The above has always been subjected to the caveat that Art. 2 should not be interpreted in such a way as to impose an excessive burden on the authorities, taking into account the unpredictability of human nature and those priorities dictated by commercial viability (Ciechonska v Poland, no.19776/04, [64] , 14 June 2011).

ECHR Judgment

It is clear throughout the judgment that the Court was keen to avoid extending the applicability of Art. 2 to such an extent that it would become overly onerous on States and their emanations.

Nonetheless, the starting point for the Court’s deliberation was that it is reasonable to expect States to have effective mechanisms for the inspection of construction sites for which they issue permits, having regard to the potential dangers which may emanate from such a site. The Court went on to conclude that whilst a legislative and regulatory framework, designed to implement construction site safety measures, was in place, the same had failed to effectively avert the risks to life emanating from the site “on account of the absence of an adequate and unequivocal supervisory mechanism that functioned effectively in practice to ensure compliance with the relevant safety measures”. As such, the State was found to have failed to fulfil its obligations under Article 2 of the Convention.

Commentary / Practical Implications

This case represents the most recent development in a series of authorities culminating in an enhanced form of State responsibility whereby it is no longer sufficient to introduce regulatory and legislative provisions alone to safeguard the lives of those within jurisdiction. The State, it seems, must now go one step further and ensure regulations are accompanied by robust, comprehensive and effective methods of inspection, detection and enforcement.

This “enhanced” form responsibility is not confined to construction cases.

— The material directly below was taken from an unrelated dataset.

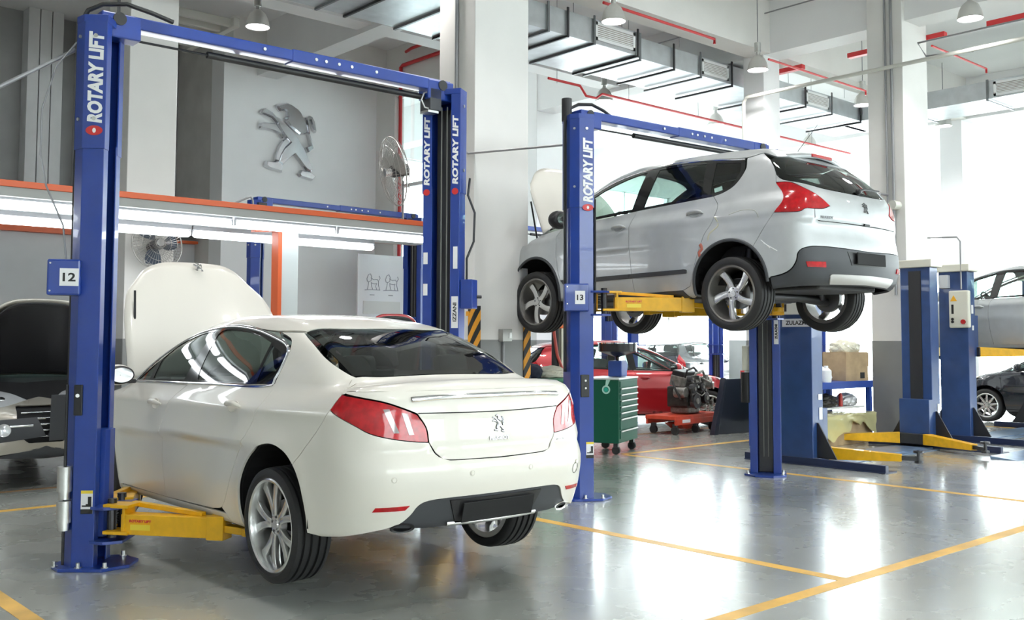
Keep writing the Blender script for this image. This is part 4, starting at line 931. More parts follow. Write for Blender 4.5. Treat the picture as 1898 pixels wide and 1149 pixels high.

It is apparent from previous authorities that the obligation is likely to arise in every field regulated by the State and its emanations. By way of illustration, Cieschonska v Poland, above, involved a tree falling on (and killing) the Applicant’s husband. Owing to a particularly poor police investigation, the ECHR concluded that the Applicant, who was taken as being denied effective recourse through criminal and civil proceedings, had been failed by the Polish legal system which had not provided “an adequate and timely response consonant with Poland’s obligations under Article 2 of the Convention” [78]. The Applicant was therefore awarded damages, payable by the State, irrespective of the fact that the death may have been caused by the negligence of a private individual.  

The decision in Cevrioglu serves to provide claimants in fatal claims with a possible alternative when a private proposed defendant is either insolvent or uninsured. State emanations, such as the Highway Authority for example, could find themselves the subject of an Article 2 claim. Furthermore, by virtue of the ECHR’s wider jurisdiction, redress can be sought by those who, under domestic law, would be left without a remedy. This group of potential victims includes (but is not necessarily limited to): parents of adult children, partners who are not either civil partners or spouses, and siblings.